Economist Burki Says Pakistani Economy Adrift

Pakistani economy adrift with nobody in full charge: Burki

* Economist says policy makers have no serious priorities, common man sees no sign of relief
* Says period of high growth in Pakistan is over
* Says government should not be held responsible for current wheat shortage Warns government against subsidizing energy

WASHINGTON: No one is in full charge of Pakistan’s economy, while the political elite is preoccupied with the judges’ issue and power-sharing arrangements, according to Pakistani economist and financial planner Shahid Javed Burki. Burki, a former World Bank vice president and finance minister in the Moeen Qureshi caretaker government, told a meeting at the Woodrow Wilson Centre, at which he is a senior scholar, that there is a “disconnect” between the poor, whose prime concern is their next meal, and the elite. The establishment and the citizen are not on the same page, which is making the common man increasingly angry as he sees no sign of any serious attention being paid to his precarious situation. Burki said if the present situation continues, there would be social and political turmoil. He said he found during several months of stay in Pakistan that the policymakers have no serious priorities. Burki said looking back over the last 60 years, Pakistan has not done badly economy-wise, having maintained an annual growth average of 4 percent. The country’s economy has grown 18 times since independence. There has also been a significant decline in poverty, which was 65 percent in 1947 but which has fallen to 33 percent today. Only 20 percent of Pakistan’s income is derived from agriculture, while 53 percent comes from the service sector.
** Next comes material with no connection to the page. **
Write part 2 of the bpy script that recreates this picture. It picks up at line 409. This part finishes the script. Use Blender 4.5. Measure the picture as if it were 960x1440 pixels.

Period of high growth is over:

The worrying aspect of Pakistan’s economy is that it is dependent on external capital, not domestic resources. Neither has Pakistan invested in the development of its vast human resources. Investing in education should be the top priority from now on, Burki stressed. He also warned that the period of high growth for Pakistan is over. Poverty is going to increase and income disparities are set to worsen. Pakistan is also burdened with a huge fiscal deficit, which stands at 7.5 percent to 9 percent of GDP, with trade and balance of payments representing a good part of it. Pakistan, he explained, can only tolerate a deficit of 4.5 percent to 5 percent. He advised the government to cut down public spending but without slowing growth. He pointed out that the Musharraf government had failed to enhance even by one kilowatt Pakistan’s power-generating capacity, which was why the country had been hit today by such severe shortages. He said the rich are protected against power shortages as they have their own generators but the vast majority is in dire straits and it is angry and restless.

Wheat shortage:

Burki said that the government should not be held responsible for the current wheat shortage. He pointed out that the terms of trade worldwide are in favour of agriculture and Pakistan’s policymakers must take advantage of that because Pakistan has a lot of potential, given the right set of public policies. He regretted that Pakistani policymakers know very little about the global economy and as a result, the country is not well integrated into the global economic system. Burki said it is absolutely necessary to have a high rate of savings and investment, while the market should be allowed to determine the allocation of resources, but the private sector should not be “hand-held”, as in the past.

Energy subsidies:

He also warned against providing energy subsidies, nor should the government become the employer of last resort. There should be no open-ended protection to the textile industry and no price controls to cut inflation. Public servants must not be underpaid. Punjab, he predicted, could become the “engine of growth” for the rest of the country, but it must reduce the burden it places on the federal government.

Shaukat Aziz:

He described former prime minister Shaukat Aziz’s economic policies as “misguided” and a result of his failure to understand the strategy of economic planning. He said what Aziz had given Pakistan what could only be described as “casino economics”.